_Stated goal_
Whenever a line below holds the word "file", copy that line.

_Records for processing_
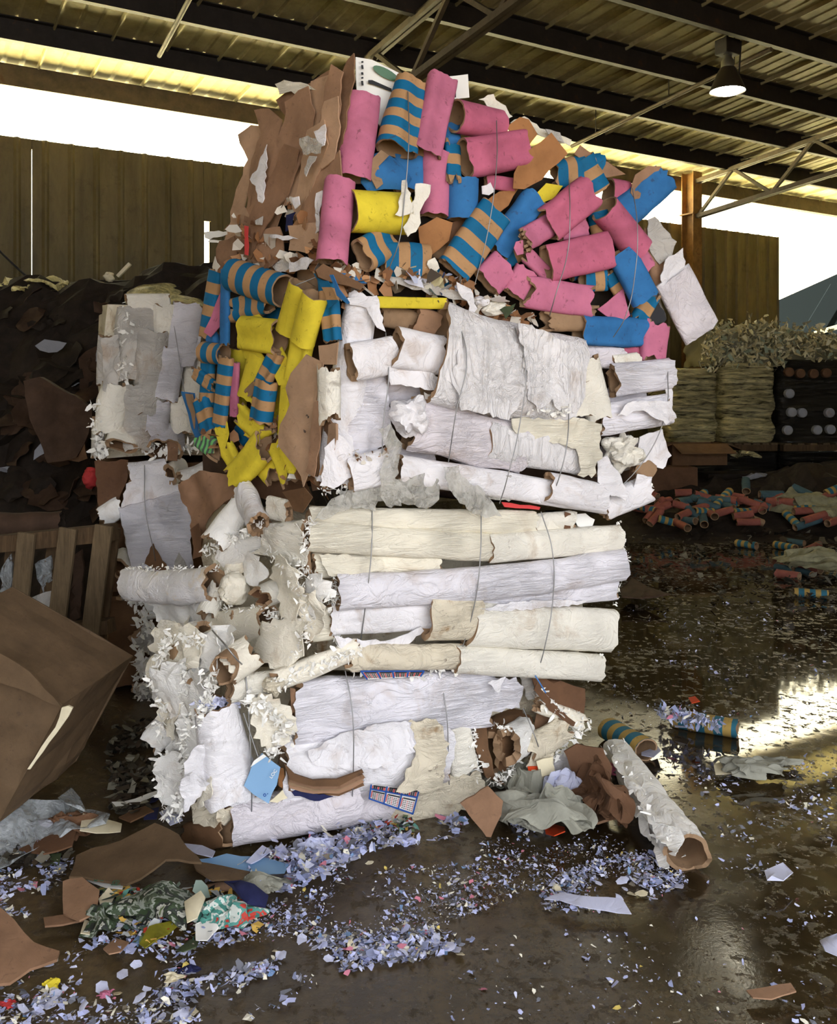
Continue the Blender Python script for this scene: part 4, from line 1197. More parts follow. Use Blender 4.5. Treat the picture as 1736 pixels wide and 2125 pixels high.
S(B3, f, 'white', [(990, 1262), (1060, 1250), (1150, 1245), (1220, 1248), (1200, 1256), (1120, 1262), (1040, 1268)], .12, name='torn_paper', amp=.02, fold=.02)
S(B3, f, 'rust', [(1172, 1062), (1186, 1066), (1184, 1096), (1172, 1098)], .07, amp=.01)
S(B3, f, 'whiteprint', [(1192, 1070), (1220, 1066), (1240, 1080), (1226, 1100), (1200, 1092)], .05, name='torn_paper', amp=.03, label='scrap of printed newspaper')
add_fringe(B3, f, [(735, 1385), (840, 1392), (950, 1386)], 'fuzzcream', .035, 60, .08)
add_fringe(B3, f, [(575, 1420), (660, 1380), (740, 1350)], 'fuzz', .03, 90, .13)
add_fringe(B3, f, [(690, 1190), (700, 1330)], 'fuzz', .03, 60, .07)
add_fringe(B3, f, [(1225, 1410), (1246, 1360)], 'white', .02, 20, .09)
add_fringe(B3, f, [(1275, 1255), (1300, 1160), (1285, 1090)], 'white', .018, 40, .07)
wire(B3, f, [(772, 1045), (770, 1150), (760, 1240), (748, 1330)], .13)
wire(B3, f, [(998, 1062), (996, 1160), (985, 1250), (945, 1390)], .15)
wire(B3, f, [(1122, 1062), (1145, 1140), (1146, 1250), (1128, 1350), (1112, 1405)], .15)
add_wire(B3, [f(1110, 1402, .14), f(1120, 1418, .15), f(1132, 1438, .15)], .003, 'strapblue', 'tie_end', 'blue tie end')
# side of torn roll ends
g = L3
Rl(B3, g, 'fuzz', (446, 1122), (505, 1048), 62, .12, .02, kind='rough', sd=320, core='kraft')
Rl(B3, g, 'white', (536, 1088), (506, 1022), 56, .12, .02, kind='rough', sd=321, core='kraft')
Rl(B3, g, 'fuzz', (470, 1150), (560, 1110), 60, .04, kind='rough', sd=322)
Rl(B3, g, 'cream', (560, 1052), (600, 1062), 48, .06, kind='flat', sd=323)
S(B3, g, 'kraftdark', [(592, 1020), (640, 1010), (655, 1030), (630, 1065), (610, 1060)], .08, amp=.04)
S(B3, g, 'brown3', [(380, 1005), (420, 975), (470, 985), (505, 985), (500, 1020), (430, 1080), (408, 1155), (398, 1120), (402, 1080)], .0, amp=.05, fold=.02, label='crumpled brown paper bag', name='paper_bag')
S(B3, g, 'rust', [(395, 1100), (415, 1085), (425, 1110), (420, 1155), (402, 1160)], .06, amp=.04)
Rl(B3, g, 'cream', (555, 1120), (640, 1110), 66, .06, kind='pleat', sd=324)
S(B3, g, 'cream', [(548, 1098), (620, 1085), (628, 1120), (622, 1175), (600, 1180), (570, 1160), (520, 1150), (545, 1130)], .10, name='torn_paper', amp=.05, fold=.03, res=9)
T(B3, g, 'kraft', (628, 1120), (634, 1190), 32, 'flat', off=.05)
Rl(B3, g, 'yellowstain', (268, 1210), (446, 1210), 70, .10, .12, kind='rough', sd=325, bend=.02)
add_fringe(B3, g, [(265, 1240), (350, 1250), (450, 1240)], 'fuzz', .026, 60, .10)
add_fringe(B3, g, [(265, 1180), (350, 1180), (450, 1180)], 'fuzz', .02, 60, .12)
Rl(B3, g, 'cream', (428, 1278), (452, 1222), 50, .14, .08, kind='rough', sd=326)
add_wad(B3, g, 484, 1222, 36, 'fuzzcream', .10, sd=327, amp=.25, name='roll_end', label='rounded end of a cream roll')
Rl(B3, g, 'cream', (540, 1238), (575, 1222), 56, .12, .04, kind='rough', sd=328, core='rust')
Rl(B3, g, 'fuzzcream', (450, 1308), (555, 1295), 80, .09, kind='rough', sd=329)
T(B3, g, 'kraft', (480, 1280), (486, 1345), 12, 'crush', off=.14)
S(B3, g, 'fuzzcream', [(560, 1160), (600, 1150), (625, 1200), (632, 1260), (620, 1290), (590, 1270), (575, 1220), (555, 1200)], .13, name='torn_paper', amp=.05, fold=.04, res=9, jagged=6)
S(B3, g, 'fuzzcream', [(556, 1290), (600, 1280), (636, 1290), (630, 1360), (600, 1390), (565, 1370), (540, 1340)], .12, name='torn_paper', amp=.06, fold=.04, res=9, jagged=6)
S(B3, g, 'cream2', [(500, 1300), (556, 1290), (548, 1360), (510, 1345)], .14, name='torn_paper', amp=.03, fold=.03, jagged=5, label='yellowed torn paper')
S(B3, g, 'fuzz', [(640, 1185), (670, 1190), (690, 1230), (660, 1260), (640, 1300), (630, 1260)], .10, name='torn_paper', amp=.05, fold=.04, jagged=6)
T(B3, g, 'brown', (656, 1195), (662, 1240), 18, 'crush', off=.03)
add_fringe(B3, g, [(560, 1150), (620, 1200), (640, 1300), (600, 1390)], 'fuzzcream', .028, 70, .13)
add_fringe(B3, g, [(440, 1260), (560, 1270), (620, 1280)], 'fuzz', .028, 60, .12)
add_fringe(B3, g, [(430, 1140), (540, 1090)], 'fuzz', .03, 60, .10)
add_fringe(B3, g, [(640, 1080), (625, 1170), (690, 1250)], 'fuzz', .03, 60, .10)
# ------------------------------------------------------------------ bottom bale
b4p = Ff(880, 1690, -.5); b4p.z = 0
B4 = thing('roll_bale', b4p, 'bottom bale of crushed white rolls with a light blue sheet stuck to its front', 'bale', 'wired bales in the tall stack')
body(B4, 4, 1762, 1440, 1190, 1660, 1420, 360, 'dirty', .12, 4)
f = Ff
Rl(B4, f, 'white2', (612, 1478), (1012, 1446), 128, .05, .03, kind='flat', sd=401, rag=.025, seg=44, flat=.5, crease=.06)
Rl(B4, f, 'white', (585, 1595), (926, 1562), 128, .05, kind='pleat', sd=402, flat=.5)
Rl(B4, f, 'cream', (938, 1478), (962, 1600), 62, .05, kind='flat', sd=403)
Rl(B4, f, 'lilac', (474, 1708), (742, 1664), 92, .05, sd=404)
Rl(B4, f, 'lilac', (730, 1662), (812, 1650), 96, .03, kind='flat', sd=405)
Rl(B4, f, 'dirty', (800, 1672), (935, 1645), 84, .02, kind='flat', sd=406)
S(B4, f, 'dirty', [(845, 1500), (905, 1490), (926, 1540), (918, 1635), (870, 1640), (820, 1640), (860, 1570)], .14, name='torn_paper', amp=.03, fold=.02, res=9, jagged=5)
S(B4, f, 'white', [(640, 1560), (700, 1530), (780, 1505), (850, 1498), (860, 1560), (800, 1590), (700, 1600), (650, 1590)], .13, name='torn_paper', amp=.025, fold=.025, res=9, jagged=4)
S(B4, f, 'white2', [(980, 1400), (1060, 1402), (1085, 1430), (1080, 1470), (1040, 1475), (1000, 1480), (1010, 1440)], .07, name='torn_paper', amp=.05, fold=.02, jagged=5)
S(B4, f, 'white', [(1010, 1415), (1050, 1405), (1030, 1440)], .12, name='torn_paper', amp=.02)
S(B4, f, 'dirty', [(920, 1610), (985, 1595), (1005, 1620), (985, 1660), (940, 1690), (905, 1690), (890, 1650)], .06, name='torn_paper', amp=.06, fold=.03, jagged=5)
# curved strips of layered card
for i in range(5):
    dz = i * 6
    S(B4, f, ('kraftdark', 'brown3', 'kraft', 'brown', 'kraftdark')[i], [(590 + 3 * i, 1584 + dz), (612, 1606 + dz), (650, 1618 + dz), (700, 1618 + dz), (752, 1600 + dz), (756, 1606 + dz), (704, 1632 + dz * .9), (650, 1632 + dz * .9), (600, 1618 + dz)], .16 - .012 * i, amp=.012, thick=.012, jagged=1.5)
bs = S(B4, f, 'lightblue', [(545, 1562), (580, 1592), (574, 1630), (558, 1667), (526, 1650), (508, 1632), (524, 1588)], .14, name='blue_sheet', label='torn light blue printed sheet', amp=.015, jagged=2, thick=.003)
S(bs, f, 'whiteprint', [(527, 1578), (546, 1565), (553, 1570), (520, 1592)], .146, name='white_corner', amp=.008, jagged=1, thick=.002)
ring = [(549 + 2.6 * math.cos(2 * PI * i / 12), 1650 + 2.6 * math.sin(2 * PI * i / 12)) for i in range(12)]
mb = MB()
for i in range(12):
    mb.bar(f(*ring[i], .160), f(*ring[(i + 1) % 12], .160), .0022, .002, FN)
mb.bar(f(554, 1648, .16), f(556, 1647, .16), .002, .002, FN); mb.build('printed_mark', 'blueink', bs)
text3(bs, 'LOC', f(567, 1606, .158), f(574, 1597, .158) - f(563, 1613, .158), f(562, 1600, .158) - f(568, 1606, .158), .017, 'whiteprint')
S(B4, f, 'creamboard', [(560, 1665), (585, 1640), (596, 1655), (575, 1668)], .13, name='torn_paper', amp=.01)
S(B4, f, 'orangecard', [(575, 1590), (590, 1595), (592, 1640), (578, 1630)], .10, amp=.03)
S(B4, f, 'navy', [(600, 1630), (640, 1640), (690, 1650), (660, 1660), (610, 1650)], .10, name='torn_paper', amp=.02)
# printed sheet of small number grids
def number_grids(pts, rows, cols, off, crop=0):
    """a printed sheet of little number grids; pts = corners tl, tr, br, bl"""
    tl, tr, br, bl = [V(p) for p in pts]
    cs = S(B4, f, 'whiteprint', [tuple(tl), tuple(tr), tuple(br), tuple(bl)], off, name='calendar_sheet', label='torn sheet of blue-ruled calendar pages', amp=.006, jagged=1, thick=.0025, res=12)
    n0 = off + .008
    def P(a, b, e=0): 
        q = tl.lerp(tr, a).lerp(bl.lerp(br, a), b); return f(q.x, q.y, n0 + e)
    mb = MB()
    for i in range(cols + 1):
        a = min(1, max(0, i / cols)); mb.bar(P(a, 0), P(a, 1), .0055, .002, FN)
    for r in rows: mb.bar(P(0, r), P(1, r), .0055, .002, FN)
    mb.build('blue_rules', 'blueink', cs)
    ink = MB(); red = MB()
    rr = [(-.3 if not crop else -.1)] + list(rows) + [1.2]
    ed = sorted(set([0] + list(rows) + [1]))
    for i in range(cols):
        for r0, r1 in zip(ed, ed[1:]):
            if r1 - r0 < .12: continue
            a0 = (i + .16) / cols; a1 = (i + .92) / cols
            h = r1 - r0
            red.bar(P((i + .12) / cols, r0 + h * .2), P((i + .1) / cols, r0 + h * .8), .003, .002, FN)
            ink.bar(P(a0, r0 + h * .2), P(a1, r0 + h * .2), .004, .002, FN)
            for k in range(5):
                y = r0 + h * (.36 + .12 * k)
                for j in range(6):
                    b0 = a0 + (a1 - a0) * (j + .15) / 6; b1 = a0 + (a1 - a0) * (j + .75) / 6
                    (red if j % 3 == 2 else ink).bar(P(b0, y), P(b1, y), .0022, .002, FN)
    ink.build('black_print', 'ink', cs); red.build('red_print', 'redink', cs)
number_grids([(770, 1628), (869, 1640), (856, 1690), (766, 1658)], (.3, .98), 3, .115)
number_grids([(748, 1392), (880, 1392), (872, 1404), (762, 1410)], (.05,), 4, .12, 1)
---
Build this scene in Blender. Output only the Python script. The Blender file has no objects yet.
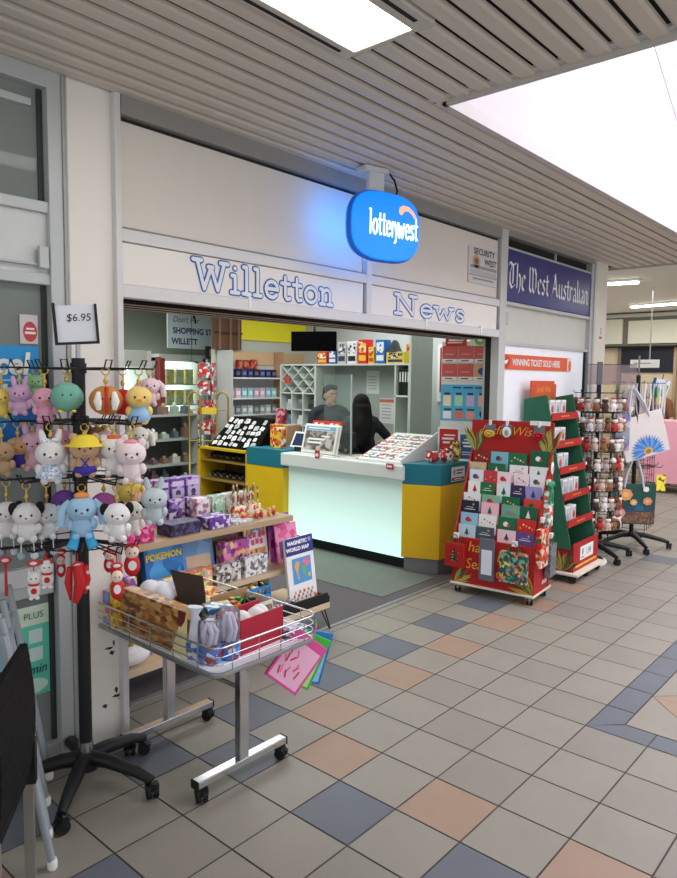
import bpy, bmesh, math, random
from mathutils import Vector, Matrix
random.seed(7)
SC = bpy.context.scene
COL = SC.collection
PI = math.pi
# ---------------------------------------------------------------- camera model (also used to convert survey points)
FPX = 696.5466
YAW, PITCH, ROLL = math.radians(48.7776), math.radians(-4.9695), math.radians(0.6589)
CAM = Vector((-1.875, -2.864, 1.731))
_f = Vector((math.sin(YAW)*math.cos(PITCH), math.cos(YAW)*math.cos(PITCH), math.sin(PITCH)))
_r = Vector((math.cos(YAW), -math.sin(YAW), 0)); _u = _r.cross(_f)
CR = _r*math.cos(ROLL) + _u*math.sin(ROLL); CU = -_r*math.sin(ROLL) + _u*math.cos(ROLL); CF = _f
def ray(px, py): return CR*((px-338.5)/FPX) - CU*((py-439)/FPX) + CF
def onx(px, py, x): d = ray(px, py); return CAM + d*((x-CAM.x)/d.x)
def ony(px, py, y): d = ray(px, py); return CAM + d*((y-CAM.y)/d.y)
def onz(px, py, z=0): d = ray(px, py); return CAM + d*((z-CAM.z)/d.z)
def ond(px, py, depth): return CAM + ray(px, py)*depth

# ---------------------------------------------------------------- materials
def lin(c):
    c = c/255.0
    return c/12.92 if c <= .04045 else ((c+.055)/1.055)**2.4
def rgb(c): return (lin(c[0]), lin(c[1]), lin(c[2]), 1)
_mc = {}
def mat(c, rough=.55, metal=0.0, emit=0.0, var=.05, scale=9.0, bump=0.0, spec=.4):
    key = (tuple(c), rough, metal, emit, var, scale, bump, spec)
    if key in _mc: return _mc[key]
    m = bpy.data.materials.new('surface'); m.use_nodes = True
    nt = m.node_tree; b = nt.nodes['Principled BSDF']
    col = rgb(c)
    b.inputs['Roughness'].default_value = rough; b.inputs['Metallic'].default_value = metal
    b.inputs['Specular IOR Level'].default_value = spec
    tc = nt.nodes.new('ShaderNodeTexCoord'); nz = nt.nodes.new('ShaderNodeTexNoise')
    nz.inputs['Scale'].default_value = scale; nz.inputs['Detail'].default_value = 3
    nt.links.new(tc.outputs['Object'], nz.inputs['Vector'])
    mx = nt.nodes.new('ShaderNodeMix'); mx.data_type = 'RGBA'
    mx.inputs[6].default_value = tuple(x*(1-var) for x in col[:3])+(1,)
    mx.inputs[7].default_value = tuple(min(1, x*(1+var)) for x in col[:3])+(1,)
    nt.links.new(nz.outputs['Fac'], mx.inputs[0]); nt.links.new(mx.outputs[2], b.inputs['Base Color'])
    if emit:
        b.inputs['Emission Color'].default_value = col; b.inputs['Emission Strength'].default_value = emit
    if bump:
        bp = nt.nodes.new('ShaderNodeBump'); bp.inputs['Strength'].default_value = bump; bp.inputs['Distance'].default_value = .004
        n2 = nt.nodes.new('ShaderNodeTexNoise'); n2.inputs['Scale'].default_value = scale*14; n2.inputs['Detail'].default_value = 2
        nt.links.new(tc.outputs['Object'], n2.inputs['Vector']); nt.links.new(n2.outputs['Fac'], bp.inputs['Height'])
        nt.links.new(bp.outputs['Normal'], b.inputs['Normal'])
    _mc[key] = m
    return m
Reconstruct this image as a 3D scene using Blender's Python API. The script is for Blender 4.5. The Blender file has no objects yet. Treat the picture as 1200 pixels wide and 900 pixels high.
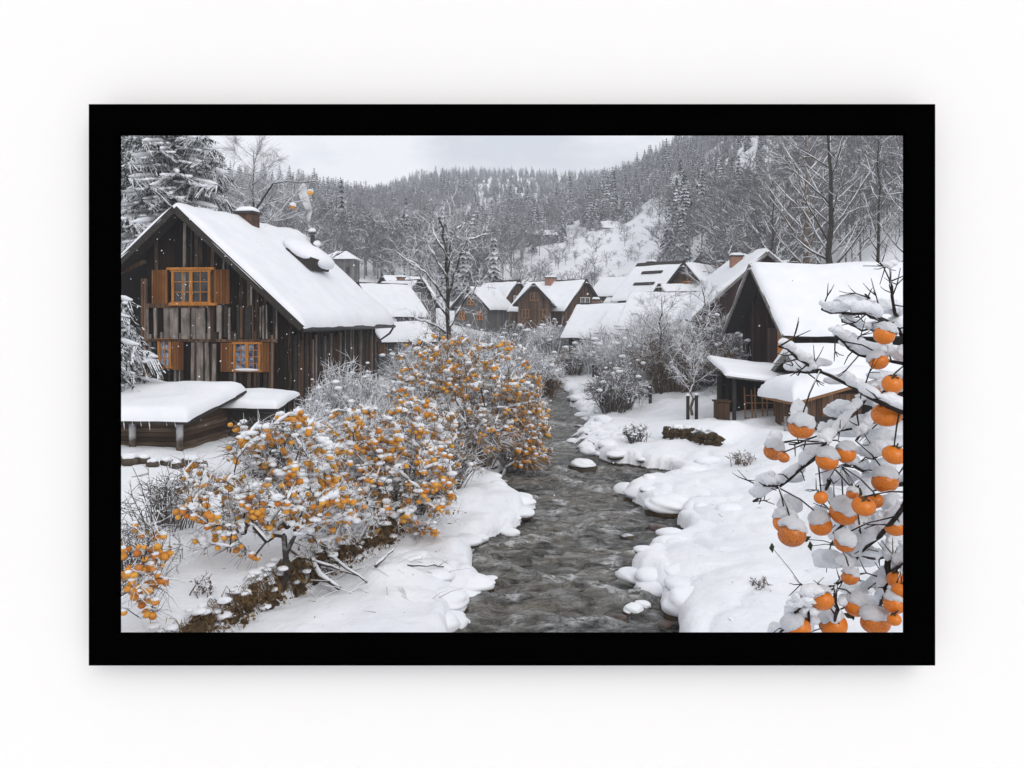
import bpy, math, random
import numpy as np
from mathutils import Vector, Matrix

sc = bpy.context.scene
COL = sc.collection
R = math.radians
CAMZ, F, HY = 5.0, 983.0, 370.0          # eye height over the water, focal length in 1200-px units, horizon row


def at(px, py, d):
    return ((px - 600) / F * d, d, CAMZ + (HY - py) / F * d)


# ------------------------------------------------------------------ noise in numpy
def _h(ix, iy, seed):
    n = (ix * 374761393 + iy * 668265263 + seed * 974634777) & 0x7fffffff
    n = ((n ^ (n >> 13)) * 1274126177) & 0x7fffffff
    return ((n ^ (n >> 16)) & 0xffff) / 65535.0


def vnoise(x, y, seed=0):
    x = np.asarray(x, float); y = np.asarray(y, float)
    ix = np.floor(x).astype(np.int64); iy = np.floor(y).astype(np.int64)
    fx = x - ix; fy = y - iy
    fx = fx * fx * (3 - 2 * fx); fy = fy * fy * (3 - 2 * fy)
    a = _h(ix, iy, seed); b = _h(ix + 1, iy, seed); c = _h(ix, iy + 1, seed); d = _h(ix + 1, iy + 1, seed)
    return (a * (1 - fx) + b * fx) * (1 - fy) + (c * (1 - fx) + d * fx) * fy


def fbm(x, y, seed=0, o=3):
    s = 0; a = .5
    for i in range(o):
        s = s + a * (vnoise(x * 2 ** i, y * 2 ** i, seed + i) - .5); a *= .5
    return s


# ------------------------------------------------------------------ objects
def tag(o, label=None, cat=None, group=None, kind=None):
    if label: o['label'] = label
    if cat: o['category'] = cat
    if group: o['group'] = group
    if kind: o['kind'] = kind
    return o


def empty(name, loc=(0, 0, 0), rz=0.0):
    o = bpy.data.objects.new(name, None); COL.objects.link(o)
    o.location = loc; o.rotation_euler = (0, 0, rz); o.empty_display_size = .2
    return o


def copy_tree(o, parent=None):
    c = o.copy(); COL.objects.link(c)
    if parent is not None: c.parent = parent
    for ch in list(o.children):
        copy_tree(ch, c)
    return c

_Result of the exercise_
Build this scene in Blender. Output only the Python script. The Blender file has no objects yet.
Reconstruct this image as a 3D scene using Blender's Python API. The script is for Blender 4.5. The Blender file has no objects yet. Treat the picture as 1200 pixels wide and 900 pixels high.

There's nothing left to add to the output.